The Riley [44] and Cougny [33] protocols, commonly used to analyse the bloating potential of LWAs, proved to be unsuitable for lightweight aggregates made from the waste used in this study. In many cases, the specimens produced met the conditions necessary to achieve bloating, even though they had physical and chemical characteristics considered inadequate by these theories.

The mineralogical composition of RCW and RC had a strong influence on the bloating phenomenon. The absence of the biotite, illite and muscovite peaks present in these starting materials, combined with the formation of magnetite and mullite and the thermal transformations of haematite into magnetite, resulted in strong gas release. In addition, the mineralogy of RCW and RC also acted as a substitute for the aluminosilicate matrix, making up for the chemical deficiency identified in Riley’s protocol [44].

The comparative analysis of the results obtained with data from existing products on the market demonstrates the quality of the samples produced and their technical viability for use in the main commercial applications of LWAs. Of the 24 samples manufactured, 12 proved to be suitable for use in lightweight structural and non-structural concrete and lightweight mortars. Of these, 11 were also suitable for use in high-strength concrete.

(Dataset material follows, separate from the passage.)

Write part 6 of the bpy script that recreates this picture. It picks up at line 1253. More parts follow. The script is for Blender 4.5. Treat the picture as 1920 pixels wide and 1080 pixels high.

In addition to the conclusions already presented, it is worth highlighting the effect of sintering temperature on closed porosity. A positive correlation was observed between the increase in temperature and the development of closed porosity (Pc), especially at 1250 °C, where the values ranged from 35.8% to 43.0%, depending on the RCW content. This phenomenon was closely linked to the retention of gases and the intensification of glass phase formation, which significantly influenced volumetric expansion and density reduction.